[Begin]

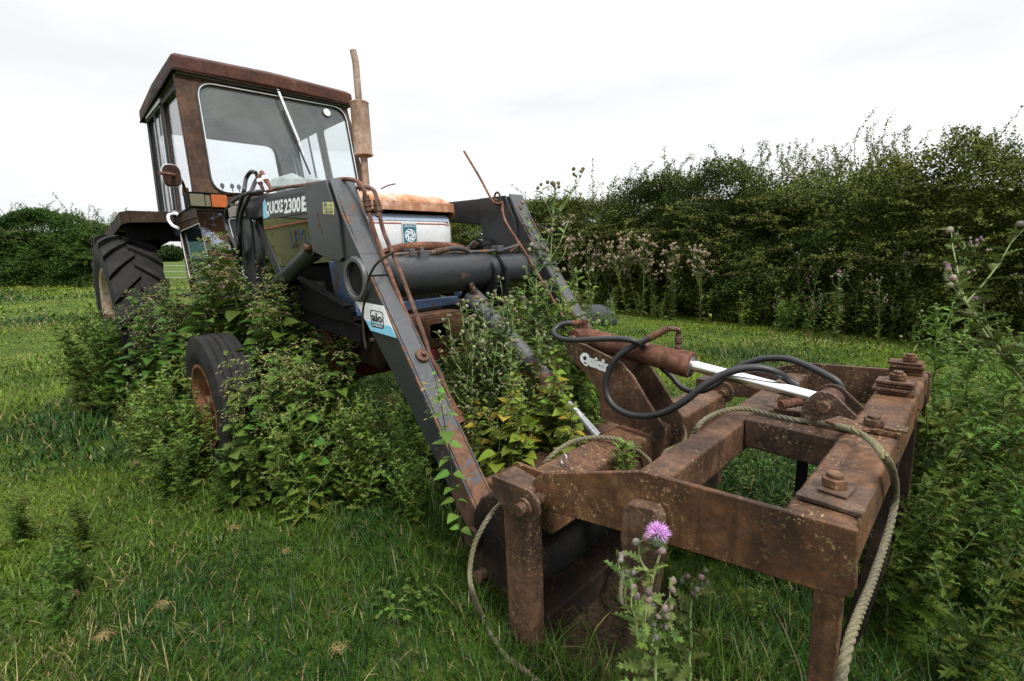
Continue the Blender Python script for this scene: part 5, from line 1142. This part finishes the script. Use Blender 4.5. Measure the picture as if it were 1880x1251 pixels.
n_ = 190; a = rng.uniform(0, 6.28, n_); e = np.arcsin(rng.uniform(.0, 1, n_)); d2 = np.stack([np.cos(a)*np.cos(e), np.sin(a)*np.cos(e), np.sin(e)], -1)
fl.batch(TD, np.tile(c_+[0, 0, .010], (n_, 1))+d2*.004, d2, rng.normal(0, 1, (n_, 3)), .021*rng.uniform(.75, 1.1, n_), .0020, vary((.62, .34, .66), n_, .12, rng))
fo_ = [o for o in bpy.data.objects if o.get('label', '').startswith('foreground thistle')][0]
ob_fl = link('open_flower', fl.mesh('open_flower', 'flower')); ob_fl.parent = fo_; ob_fl.matrix_parent_inverse = Matrix.Translation(-Vector(fo_.location))
for i, (bx_, by_, tx_, ty_, dp) in enumerate(((1195, 1330, 1160, 1050, .86), (1260, 1330, 1272, 1075, .92), (1225, 1340, 1200, 1140, .76))):
    b0 = Wd(bx_, by_, dp); b0.z = .09
    single('thistle', ('short budding thistle left of the foreground thistle', 'short budding thistle on the grab side of the foreground thistle', 'lowest thistle at the foot of the foreground thistle, with a cluster of purple buds')[i], 'thistle', thistle, tuple(b0), W3(tx_, ty_, dp), (0, 0, 0), 40+i, lsize=.10, branches=4, col=(.12, .17, .06), scol=(.2, .26, .1), head=.009, hcol=(.20, .17, .15), tuft=(.5, .25, .5), open_=.06, low=.02, bl=.07, dens=1.3)
single('thistle', 'tall spiny thistle leaning in from the edge of the picture with grey seed heads', 'thistle', thistle, (1.9, 1.45, .05), W3(1742, 520, 1.35), (.05, 0, .10), 51, lsize=.13, branches=5, col=(.10, .145, .05), scol=(.20, .26, .11), head=.013, hcol=(.22, .20, .15), open_=.25, tuft=(.35, .22, .36), low=.1, bl=.30, nh=2)
# sprig on the headstock beam
single('thistle', 'small bright thistle sprig poking up over the headstock beam of the grab', 'thistle', thistle, tuple(WL((4.19, -.33, .02))), tuple(WL((4.16, -.30, .545))), (0, 0, 0), 60, lsize=.085, branches=10, col=(.13, .21, .06), head=.0, low=.62, bl=.085, dens=2.2)

# ------------------------------------------------------------------ hedges
def snoise(seed, k=5, f0=.6):
    r_ = np.random.default_rng(seed); A = r_.normal(0, 1, (k*4, 3)); A = nrm(A)*(f0*2.0**np.repeat(np.arange(k), 4))[:, None]; ph = r_.uniform(0, 6.28, k*4); am = np.repeat(.55**np.arange(k), 4)
    return lambda p: (np.sin(p@A.T+ph)*am).sum(-1)/am.sum()*2.2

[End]

▸ **Objective**: Pick each line holding the word "picture" out of the listing.

▸ **Final result**:
Continue the Blender Python script for this scene: part 5, from line 1142. This part finishes the script. Use Blender 4.5. Measure the picture as if it were 1880x1251 pixels.
single('thistle', 'tall spiny thistle leaning in from the edge of the picture with grey seed heads', 'thistle', thistle, (1.9, 1.45, .05), W3(1742, 520, 1.35), (.05, 0, .10), 51, lsize=.13, branches=5, col=(.10, .145, .05), scol=(.20, .26, .11), head=.013, hcol=(.22, .20, .15), open_=.25, tuft=(.35, .22, .36), low=.1, bl=.30, nh=2)